JenLG More than 1 year ago
A Beautiful Voice That Broke Barriers This complete biography of Marian Anderson is extremely insightful into her life and musical career as an acclaimed African-American female vocalist. The biography paints a very detailed and balanced portrait of this amazing contralto opera singer who became a musical phenomenon during the civil rights era. It is evident that the author conducted extensive and "meticulous research to craft" this detailed biography. (Temple, Martinez, & Yokota, 2011, p. 376) The book also contains many high quality photographs throughout which complement the text and the specific times in Marian's life that are revealed. It really provides perspective on what life was like for Marian, including her hopes and fears, her goals and aspirations, and her amazing accomplishments. There are many of Marian's personal quotes included throughout the book which allow the reader to get to know what Marian was like and what her personality was. Overall, this well-written biography proves to be more that just an informational book, but also serves as an inspirational and enjoyable read.

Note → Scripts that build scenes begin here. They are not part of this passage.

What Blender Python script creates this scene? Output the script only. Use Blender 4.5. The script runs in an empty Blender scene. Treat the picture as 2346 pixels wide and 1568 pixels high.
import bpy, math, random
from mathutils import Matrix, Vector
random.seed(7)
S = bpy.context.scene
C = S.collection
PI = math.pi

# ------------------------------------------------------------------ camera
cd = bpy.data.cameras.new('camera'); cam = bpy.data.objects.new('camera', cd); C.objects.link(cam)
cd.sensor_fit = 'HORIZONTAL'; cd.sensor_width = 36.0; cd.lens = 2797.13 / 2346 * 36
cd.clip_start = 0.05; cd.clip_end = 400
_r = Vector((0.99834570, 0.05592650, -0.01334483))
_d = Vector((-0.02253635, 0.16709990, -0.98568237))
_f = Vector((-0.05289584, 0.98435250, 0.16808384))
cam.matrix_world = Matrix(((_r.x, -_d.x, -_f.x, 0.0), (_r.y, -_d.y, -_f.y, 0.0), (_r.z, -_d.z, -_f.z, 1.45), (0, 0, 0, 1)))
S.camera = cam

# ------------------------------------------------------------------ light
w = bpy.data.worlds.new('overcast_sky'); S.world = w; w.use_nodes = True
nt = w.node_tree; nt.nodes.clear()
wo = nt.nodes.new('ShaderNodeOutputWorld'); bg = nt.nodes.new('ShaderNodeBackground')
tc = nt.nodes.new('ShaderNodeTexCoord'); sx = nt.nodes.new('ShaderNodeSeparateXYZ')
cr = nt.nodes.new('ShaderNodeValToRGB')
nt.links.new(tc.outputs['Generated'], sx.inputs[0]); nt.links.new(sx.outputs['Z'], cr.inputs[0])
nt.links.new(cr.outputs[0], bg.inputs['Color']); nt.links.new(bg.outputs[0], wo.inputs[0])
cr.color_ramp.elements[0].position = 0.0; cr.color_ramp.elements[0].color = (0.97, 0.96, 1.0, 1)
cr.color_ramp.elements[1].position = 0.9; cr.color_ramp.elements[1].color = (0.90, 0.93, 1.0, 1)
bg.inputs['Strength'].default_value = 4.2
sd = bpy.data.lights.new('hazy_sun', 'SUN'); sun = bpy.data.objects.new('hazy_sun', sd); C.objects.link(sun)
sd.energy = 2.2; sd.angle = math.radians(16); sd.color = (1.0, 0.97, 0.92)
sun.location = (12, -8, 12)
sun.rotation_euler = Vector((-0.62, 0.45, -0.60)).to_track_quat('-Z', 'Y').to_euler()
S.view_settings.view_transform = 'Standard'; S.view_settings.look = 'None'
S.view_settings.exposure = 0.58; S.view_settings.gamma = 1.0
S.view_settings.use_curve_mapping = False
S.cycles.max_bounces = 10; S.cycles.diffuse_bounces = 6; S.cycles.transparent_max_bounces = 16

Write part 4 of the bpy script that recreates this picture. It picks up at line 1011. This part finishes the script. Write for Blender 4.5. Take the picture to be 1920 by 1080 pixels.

Anonymous More than 1 year ago
Buttercup45 More than 1 year ago
Russell Freedman demonstrates to his readers a singer pursuing her art despite the obvious racial limitations that limited the careers of black performers in the 1920's and 1930's. Though not a civil rights activist per say, Marian Anderson became a leader for all black artists and for all Americans of color when she gave her landmark 1939 performance of "Let Freedom Ring" on the steps of the Lincoln Memorial, which most significantly changed the outcome of segregation in the arts. This story is a moving detailed account of the ever so talented Marian Anderson. and her poignant mark that she left in civil rights history. This inspiring story of determination and hope filled me with insight to what it must have felt to know you have this amazing gift and are not allowed to share it with your fellow man because of the social and racial restraints that are present in that time. The story is filled with dramatic photos and is told in such a intense way that I could not help but be transported back to such an unsettling time. This story will surely inspire the reader, and depict the feel of the racial and political climate of that era. Carefully researched, expertly told, and dramatically illustrated with contemporary photographs, here is a moving account of the life of a talented and determined artist who left her mark on musical and social history. The audience for this chapter book can be recommended for a fourth or fifth grader because it relays important historical events that are sure to encompass valuable history lessons, but it is most definitely better appreciated by at least an upper middle school-er and high school student. Through Marian Anderson's story I was enlightened as well as disheartened but in the end I was tremendously overjoyed. A true underdog story and I was thrilled with the ending. Definitely a chapter book meant to be on every educators shelf.
Anonymous More than 1 year ago
dkj More than 1 year ago
I was unaware of the journey Marion Anderson faced. The book gives great details of this time era in a different perspective than normally told. She was a great artist and world respected except in her own country. But I believe she finally gained the respect of our country and it was well deserved. I loved the book and definetly recommend it for reading.